Por lo pronto, los seres humanos de Schütte, esos muñecotes de goma que abren la década de los 90, que ahora han podido verse en la retrospectiva del MNCARS, esos Enemigos, Enemigos unidos, son deformidades humanas, rigurosamente, adefesios, adefesios por feos, por informes, por su vestimenta claro está. Son la ironía misma de la vida humana, la antípoda de la belleza griega, la antípoda de aquella forma ideal. No obstante el procedimiento creativo es casi el mismo: el desvelamiento escultórico.
De ahí tal vez la radical diferencia: el griego no puede permitirse cubrir el desnudo, la forma bella se revela, viene a la luz. Las figuras de Schutte están cubiertas con una ridícula capa, con una fea tela, con un raso acolchado y vulgar, monócromo, con apuntes de pañuelos, de fajines, de corbatas. Ocultan su condición de seres humanos, o mejor, pretenden ocultarla, dejando ver nada más la vulgaridad inminente de su sustancia. El adefesio de Schütte es un ostentoso ridículo que ha perdido su desnudo, su forma ideal, su belleza, su cuerpo griego. Esos gorros, esos pañuelos, esos cinturones, son elementos que rememoran que estamos ante seres sociales, ante vacuos roles, ante convenciones superficiales. Y esta es la otra gran distinción con el mundo griego.
Las esculturas a que nos referimos son en realidad grupos. Grupos de hombres, parejas de hombres que permanecen inexpresivos, unos junto a otros, vecinos en el espacio, formando grupo, vinculados de cualquier manera, unas veces los ata una cuerda, otras conforman un círculo o aprietan sus cuerpos. Pero no dialogan, no se tocan. Son almas inertes, carentes de expresión, ausentes de toda intención dialógica.
Cuando el griego representa un cuerpo en su “arquitectural vivencia”, no necesita establecer un diálogo, ni una comunicación. Ya de por sí la escultura comunica y dialoga, es un decir: decir lo que hay. El cuerpo vivo dice la escultura que esculpe el escultor, lo va proclamando, de hecho es el logos lo que se esculpe. Schütte aísla, mata la dialógica, no quiere el logos, no quiere decir, quiere doler. Sus esculturas duelen, sin ser expresivas son dolorosas, una expresión del dolor de humanidad.


Estas obras, por lo tanto, pueden resultar, o son, una reflexión sobre la intersubjetividad, sobre el vínculo que ata a los humanos (he aquí las parejas atadas), un vínculo indisoluble que los hace dicotómicos y opuestos. La incomunicación es el castigo de la semejanza –parece decirnos el escultor-.

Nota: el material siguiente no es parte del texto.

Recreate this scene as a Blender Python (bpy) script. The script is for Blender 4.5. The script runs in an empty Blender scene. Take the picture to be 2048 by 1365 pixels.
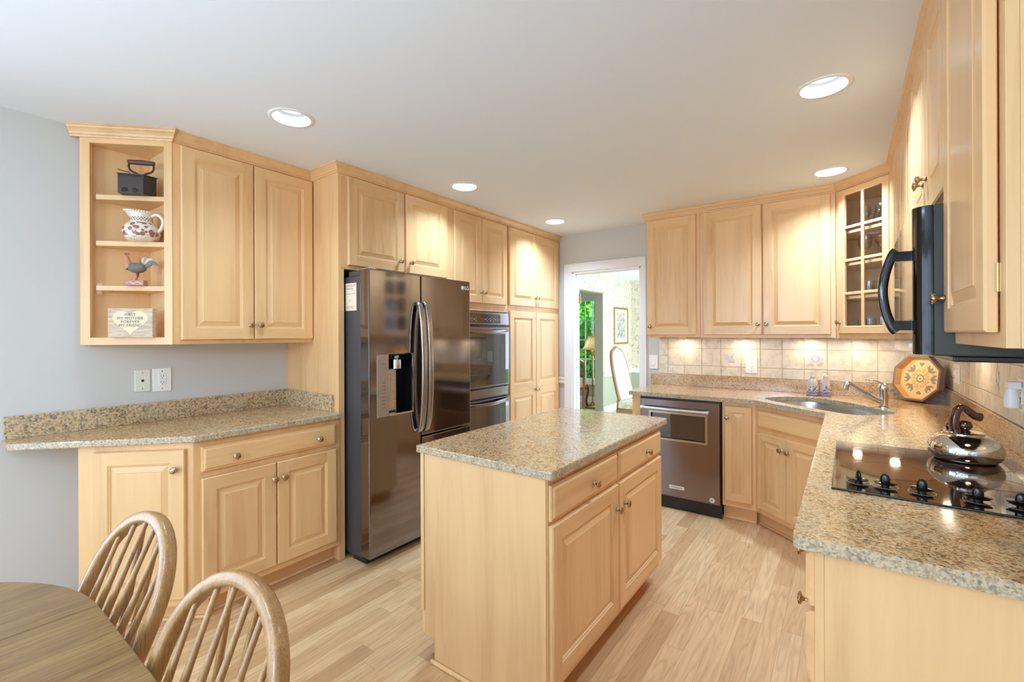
import bpy, bmesh, math, random
from math import sin, cos, pi, radians as RAD
from mathutils import Vector, Matrix
from mathutils.geometry import tessellate_polygon

# ------------------------------------------------------------------ camera, world, exposure
S = bpy.context.scene
COL = S.collection
CAM_H = 1.382
yaw, roll = 0.63616, -0.00415
rt = Vector((cos(yaw), sin(yaw), 0)); fw = Vector((-sin(yaw), cos(yaw), 0)); up = Vector((0, 0, 1))
R_ = rt * cos(roll) + up * sin(roll); U_ = -rt * sin(roll) + up * cos(roll)
cd = bpy.data.cameras.new('camera'); cam = bpy.data.objects.new('camera', cd); COL.objects.link(cam)
cd.sensor_width = 36; cd.lens = 16.071; cd.shift_x = 0.00269; cd.shift_y = -0.00612
cd.clip_start = 0.02; cd.clip_end = 200
cam.matrix_world = Matrix(((R_.x, U_.x, -fw.x, 0), (R_.y, U_.y, -fw.y, 0), (R_.z, U_.z, -fw.z, CAM_H), (0, 0, 0, 1)))
S.camera = cam
S.view_settings.view_transform = 'Standard'; S.view_settings.look = 'None'
S.view_settings.gamma = 1; S.view_settings.use_curve_mapping = False
S.view_settings.exposure = 0.14
S.cycles.use_denoising = True
S.cycles.max_bounces = 14; S.cycles.diffuse_bounces = 9; S.cycles.glossy_bounces = 5
S.cycles.transmission_bounces = 8; S.cycles.transparent_max_bounces = 12
S.cycles.sample_clamp_indirect = 6; S.cycles.caustics_reflective = False; S.cycles.caustics_refractive = False
W = bpy.data.worlds.new('sky'); S.world = W; W.use_nodes = True
bg = W.node_tree.nodes['Background']
bg.inputs[0].default_value = (0.68, 0.87, 1.10, 1); bg.inputs[1].default_value = 5.2

def lamp(name, kind, loc, power, size=0.1, color=(1, 1, 1), rot=(0, 0, 0), spread=None, shape='DISK', size_y=None, spot=None):
    l = bpy.data.lights.new(name, kind); l.energy = power; l.color = color
    if kind == 'AREA':
        l.shape = shape; l.size = size
        if size_y: l.size_y = size_y
        if spread: l.spread = spread
    elif kind == 'SPOT':
        l.shadow_soft_size = size; l.spot_size = spot or RAD(120); l.spot_blend = 0.8
    else:
        l.shadow_soft_size = size
    o = bpy.data.objects.new(name, l); COL.objects.link(o); o.location = loc; o.rotation_euler = rot
    return o

CAN_POWER = 12.5; PUCK_POWER = 0.75
CAN_COL = (0.60, 0.83, 1.12)
CANS = [(-2.165, 1.16), (-2.185, 2.43), (-2.19, 3.69), (-0.077, 2.38), (-0.083, 3.645)]
FILL_REAR = [(-1.1, -0.9), (-2.3, -0.9), (-1.1, -2.3), (-2.3, -2.3)]
for (x, y), pw in zip(CANS, (6, 9.5, 14, 12.5, 14)): lamp('can_or_fill_light', 'AREA', (x, y, 2.488), pw, 0.13, CAN_COL, spread=RAD(125))
for x, y in FILL_REAR: lamp('can_or_fill_light', 'AREA', (x, y, 2.43), CAN_POWER * 0.2, 0.13, CAN_COL)  # unseen ceiling lamps added behind the camera to even out the light
sun = bpy.data.lights.new('sun', 'SUN'); sun.energy = 5.0; sun.angle = 0.01; sun.color = (1, 0.97, 0.9)
so = bpy.data.objects.new('sun', sun); COL.objects.link(so); so.rotation_euler = Vector((0.8, -0.08, 0.6)).to_track_quat('Z', 'Y').to_euler()

# unseen fill lamps without fixtures, added behind the camera to brighten the ceiling
for loc, pw in (((-1.12, -0.24, 1.72), 17), ((-1.1, -2.1, 1.72), 60)):
    lamp('fill_light', 'POINT', loc, pw, 0.16, (0.64, 0.86, 1.10))
# ------------------------------------------------------------------ room numbers
XL, XR, YB, YR, H = -3.115, 0.555, 4.31, -3.3, 2.44

def lin(c):
    return tuple(((v / 255) / 12.92 if v / 255 <= 0.04045 else ((v / 255 + 0.055) / 1.055) ** 2.4) for v in c)

# ------------------------------------------------------------------ materials
class NT:
    def __init__(s, name):
        s.m = bpy.data.materials.new(name); s.m.use_nodes = True
        s.t = s.m.node_tree; s.b = s.t.nodes['Principled BSDF']
    def n(s, typ, **kw):
        nd = s.t.nodes.new(typ)
        for k, v in kw.items():
            if isinstance(k, str) and hasattr(nd, k): setattr(nd, k, v)
        return nd
    def l(s, a, b): s.t.links.new(a, b)
    def math(s, op, a, b=None, c=None):
        nd = s.n('ShaderNodeMath', operation=op)
        for i, v in enumerate((a, b, c)):
            if v is None: continue
            if isinstance(v, (int, float)): nd.inputs[i].default_value = v
            else: s.l(v, nd.inputs[i])
        return nd.outputs[0]
    def mix(s, f, a, b, blend='MIX'):
        nd = s.n('ShaderNodeMix', data_type='RGBA', blend_type=blend)
        for i, v in ((0, f), (6, a), (7, b)):
            if isinstance(v, (int, float)): nd.inputs[i].default_value = v
            elif isinstance(v, tuple): nd.inputs[i].default_value = (*v[:3], 1)
            else: s.l(v, nd.inputs[i])
        return nd.outputs[2]
    def noise(s, vec, scale, detail=3, rough=0.5, dist=0):
        nd = s.n('ShaderNodeTexNoise'); nd.inputs['Scale'].default_value = scale; nd.inputs['Detail'].default_value = detail
        nd.inputs['Roughness'].default_value = rough; nd.inputs['Distortion'].default_value = dist
        if vec is not None: s.l(vec, nd.inputs['Vector'])
        return nd
    def ramp(s, f, stops, interp='LINEAR'):
        nd = s.n('ShaderNodeValToRGB'); nd.color_ramp.interpolation = interp
        e = nd.color_ramp.elements
        while len(e) < len(stops): e.new(0.5)
        for el, (p, c) in zip(e, stops): el.position = p; el.color = (*c[:3], 1)
        s.l(f, nd.inputs[0]); return nd.outputs[0]
    def coord(s, kind='Object', scale=(1, 1, 1), rnd=False):
        tc = s.n('ShaderNodeTexCoord'); mp = s.n('ShaderNodeMapping'); mp.inputs['Scale'].default_value = scale
        s.l(tc.outputs[kind], mp.inputs[0])
        if rnd:
            oi = s.n('ShaderNodeObjectInfo'); v = s.n('ShaderNodeVectorMath', operation='SCALE')
            cx = s.n('ShaderNodeCombineXYZ'); s.l(oi.outputs['Random'], cx.inputs[0]); s.l(oi.outputs['Random'], cx.inputs[1]); s.l(oi.outputs['Random'], cx.inputs[2])
            s.l(cx.outputs[0], v.inputs[0]); v.inputs['Scale'].default_value = 37.0; s.l(v.outputs[0], mp.inputs['Location'])
        return mp.outputs[0]
    def bump(s, h, strength, dist=0.01):
        nd = s.n('ShaderNodeBump'); nd.inputs['Strength'].default_value = strength; nd.inputs['Distance'].default_value = dist
        s.l(h, nd.inputs['Height']); s.l(nd.outputs[0], s.b.inputs['Normal'])
    def set(s, **kw):
        names = dict(col='Base Color', rough='Roughness', metal='Metallic', ior='IOR', coat='Coat Weight', coatr='Coat Roughness', spec='Specular IOR Level', trans='Transmission Weight', em='Emission Color', ems='Emission Strength', alpha='Alpha', aniso='Anisotropic', sheen='Sheen Weight')
        for k, v in kw.items():
            i = s.b.inputs[names[k]]
            if isinstance(v, tuple): i.default_value = (*v[:3], 1)
            elif isinstance(v, (int, float)): i.default_value = v
            else: s.l(v, i)
        return s

def plain(name, rgb, rough=0.5, **kw):
    t = NT(name); t.set(col=lin(rgb), rough=rough, **kw); return t.m

def wood(name, base, dark, axis='z', rough=0.38, streak=1.0, coat=0.15):
    t = NT(name)
    sc = {'z': (14, 14, 1.1), 'x': (1.1, 14, 14), 'y': (14, 1.1, 14)}[axis]
    sb = {'z': (3.5, 3.5, 0.35), 'x': (0.35, 3.5, 3.5), 'y': (3.5, 0.35, 3.5)}[axis]
    v1 = t.coord('Object', sc, True); v2 = t.coord('Object', sb, True)
    n1 = t.noise(v1, 3.0, 6, 0.6, 0.6); n2 = t.noise(v2, 2.0, 3, 0.5, 0.8)
    f = t.math('ADD', t.math('MULTIPLY', n1.outputs[0], 0.40 * streak), t.math('MULTIPLY', n2.outputs[0], 0.85))
    c = t.ramp(f, [(0.38, lin(dark)), (0.60, lin(base)), (0.85, tuple(min(1, q * 1.08) for q in lin(base)))])
    oi = t.n('ShaderNodeObjectInfo')
    k = t.math('ADD', t.math('MULTIPLY', oi.outputs['Random'], 0.10), 0.95)
    hs = t.n('ShaderNodeHueSaturation'); t.l(k, hs.inputs['Value']); t.l(c, hs.inputs['Color'])
    t.set(col=hs.outputs[0], rough=rough, coat=coat, coatr=0.18)
    t.bump(n1.outputs[0], 0.03, 0.002)
    return t.m

MAPLE = ((225, 183, 130), (210, 163, 110))
M = {}
M['maple_z'] = wood('maple_vertical', *MAPLE, 'z'); M['maple_x'] = wood('maple_horizontal', *MAPLE, 'x')
M['maple_in'] = wood('maple_inside', (228, 192, 140), (212, 170, 120), 'z', rough=0.5)
M['tray_wood'] = wood('tray_pine', (226, 196, 138), (212, 176, 116), 'z')
M['ceiling'] = plain('ceiling_paint', (230, 237, 245), 0.9)
M['white'] = plain('white_trim_paint', (236, 236, 236), 0.35)
M['plate'] = plain('switch_plate', (240, 240, 236), 0.35)
M['dark'] = plain('dark_slot', (40, 36, 34), 0.6)
M['black'] = plain('black_gloss', (14, 12, 11), 0.07, spec=0.4, coat=0.1, coatr=0.03)
M['blackm'] = plain('black_satin', (28, 26, 26), 0.35)
M['slate'] = plain('microwave_side', (54, 57, 50), 0.45)
M['rubber'] = plain('rubber', (30, 30, 30), 0.8)

def wallpaint():
    t = NT('wall_paint'); v = t.coord('Object'); n = t.noise(v, 60, 4, 0.6)
    t.set(col=lin((202, 201, 196)), rough=0.75); t.bump(n.outputs[0], 0.05, 0.002); return t.m
M['wall'] = wallpaint()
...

Esta es la idea por la que se ha traído aquí esta obra de Thomas Schütte, porque es la representación fehaciente del hombre que ha perdido la forma, que ha perdido la identidad, que ha perdido la belleza, que ha perdido el “en sí”, su logos, es el hombre antisocrático que ya no ejerce el cuidado de su alma. Este es el retrato del hombre concomido por lo social, por el rol, por el juego de las ideas superficiales que no acaba de encontrar la semejanza más allá de lo social y de lo establecido por el prejuicio. Este es el hombre superficial de nuestra época, la costra dura que ha perdido su cuerpo, su alma en favor de un espíritu socialmente envenenado.
Falta hace preguntar a Schütte, dónde ha sentido él esta revelación, cuál ha sido el lugar desde el que pudo columbrar tal teatro de la vida. No creo que sea desde el promontorio de lo griego. Preguntemos a Beuys y a la filosofía contemporánea.